Como o meio acadêmico tem recepcionado as manifestações que começaram em junho?

Giusppe Cocco – É difícil dizer de um modo geral. Espera-se da academia um discernimento e uma consciência capazes de interpretar adequadamente as dinâmicas sociais e políticas. Muitos professores e pesquisadores ficaram quietos, sem compreender o que estava e ainda está se passando. Há, ainda, os que, também perdidos diante das situações, tentaram acobertar a própria dificuldade de interpretação através da desqualificação dos movimentos. Muitos acusaram os “mascarados” de fascistas, abrindo caminho para segmentos intelectuais da academia e da imprensa condenarem os protestos pelos péssimos serviços públicos.

Quais as principais teorias e autores estão em voga para contribuir no entendimento desse cenário?

G.C. – Todos aqueles autores que estudam as transformações relacionais de trabalho, essencialmente os que conseguiram articular as análises sociológicas das tendências do trabalho – que é difuso, imaterial e em redes – à centralidade dos espaços metropolitanos como ambientes de produção, assim como a políticas de incorporação das diferenças e singularidades sociais. Os principais autores são os que há mais tempo pesquisam conceitos como o de multidão e de trabalho imaterial. Antonio Negri é um dos maiores pensadores do tema. Os acadêmicos que sempre se recusaram a pesquisar tais aspectos como caminhos interessantes e viáveis, buscam desqualificar toda essa ebulição social e política em que vivemos. Na verdade, eles estão aí para saudar a si mesmos e aos seus aportes teóricos e políticos.

A interrupção do paradoxo do lulismo

Do ponto de vista sociopolítico, quais as consequências dessas manifestações?

G.C. – É muito cedo para elaborarmos um mapa geral. Depende dos desdobramentos das relações políticas, produtivas e reprodutivas, enfim, de uma série de fatores. Isso ainda está completamente em aberto. O que é possível perceber é uma difusão geral, incluindo ramificações em diversas cidades, e uma requalificação das lutas, que começou pela mobilidade urbana, mas foi agregando diversas questões. Atualmente, no Rio, por exemplo, está bastante viva a luta por melhorias na educação municipal e estadual, incluindo o respeito e a valorização do professor. Os protestos são diários e têm capacidade para ampliar-se consideravelmente para além da greve, ocupando espaços públicos e resistindo à repressão policial. De fato, não há mais milhões nas ruas, mas os grupos estão mais determinados e consistentes.
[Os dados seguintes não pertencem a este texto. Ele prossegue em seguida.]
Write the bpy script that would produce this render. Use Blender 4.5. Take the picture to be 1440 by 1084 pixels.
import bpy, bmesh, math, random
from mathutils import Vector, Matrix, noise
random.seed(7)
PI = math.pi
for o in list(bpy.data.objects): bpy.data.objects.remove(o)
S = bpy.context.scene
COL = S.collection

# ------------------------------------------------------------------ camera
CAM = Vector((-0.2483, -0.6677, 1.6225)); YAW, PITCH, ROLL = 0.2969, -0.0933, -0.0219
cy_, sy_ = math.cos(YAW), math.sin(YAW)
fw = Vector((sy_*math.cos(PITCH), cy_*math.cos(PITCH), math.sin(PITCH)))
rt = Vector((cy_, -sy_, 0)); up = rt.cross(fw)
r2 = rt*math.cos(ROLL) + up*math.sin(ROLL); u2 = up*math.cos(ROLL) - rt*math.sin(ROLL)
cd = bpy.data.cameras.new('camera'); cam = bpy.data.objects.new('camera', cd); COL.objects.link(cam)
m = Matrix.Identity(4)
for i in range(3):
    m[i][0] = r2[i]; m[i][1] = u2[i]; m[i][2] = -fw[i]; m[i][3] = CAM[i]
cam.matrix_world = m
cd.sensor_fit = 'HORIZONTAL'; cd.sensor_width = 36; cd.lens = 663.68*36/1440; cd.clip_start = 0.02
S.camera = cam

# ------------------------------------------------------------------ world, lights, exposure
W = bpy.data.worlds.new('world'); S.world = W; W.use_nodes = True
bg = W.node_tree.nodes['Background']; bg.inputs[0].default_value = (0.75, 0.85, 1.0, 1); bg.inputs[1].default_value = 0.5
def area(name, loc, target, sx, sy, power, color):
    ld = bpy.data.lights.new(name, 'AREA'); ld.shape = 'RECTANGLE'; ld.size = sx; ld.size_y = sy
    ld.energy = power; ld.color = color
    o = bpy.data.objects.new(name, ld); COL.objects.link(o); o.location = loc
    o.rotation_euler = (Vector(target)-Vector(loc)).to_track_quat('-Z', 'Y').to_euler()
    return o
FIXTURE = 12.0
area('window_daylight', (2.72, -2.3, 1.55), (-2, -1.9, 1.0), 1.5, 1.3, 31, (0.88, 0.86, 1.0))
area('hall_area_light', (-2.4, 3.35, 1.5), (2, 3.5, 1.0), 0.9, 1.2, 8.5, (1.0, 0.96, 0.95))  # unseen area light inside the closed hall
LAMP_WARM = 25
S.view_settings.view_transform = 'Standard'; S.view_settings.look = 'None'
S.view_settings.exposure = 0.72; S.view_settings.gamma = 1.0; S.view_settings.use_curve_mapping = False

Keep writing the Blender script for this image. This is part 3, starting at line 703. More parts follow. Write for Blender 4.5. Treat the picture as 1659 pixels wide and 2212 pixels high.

Outro impacto é a interrupção do paradoxo do lulismo. Antes, as lutas eram mais generalizadas em prol do crescimento produtivo, sendo que o desenvolvimento era creditado à e instrumentalizado pela direita, em discurso moralista e antilula. A partir de então, as críticas são mais acentuadas tanto contra o ciclo do Lula, quanto aos grandes interesses econômicos. A sociedade passa a querer mais e a acreditar em novas conquistas.

A diferença entre massa e multidão é que a massa é manipulada

As ruas têm demonstrado força suficiente para gerar mudanças estruturais?

G.C. – O próprio movimento é, em si, uma mudança estrutural, que não passa necessariamente por reforma política, por exemplo. Ao contrario, a reforma política poderia ocorrer como reconhecimento e legitimação diante de tamanha insatisfação expressa com tanta vontade. Os nossos representantes tradicionais não estão sabendo o que fazer diante dessas insistências sociais por reconhecimento aos diversos direitos. Há uma nítida incapacidade das instituições dialogarem com os cidadãos, o que fere a democracia. No Rio, a resposta tem sido a repressão. Porém, já há vitórias. Entre elas: a interrupção do processo de gentrificação e higienização ao redor do estádio do Maracanã, como a não demolição do parque aquático Júlio de Lamare e de moradias da região, incluindo a comunidade da Vila Autódromo; e a ampliação do debate sobre a desmilitarização policial e da repressão do Estado. Além disso, uma das principais conquistas do movimento foi fazer com que a Prefeitura revogasse o aumento no valor das tarifas do transporte público, que é muito precário e, essa sim, uma violência contra a população.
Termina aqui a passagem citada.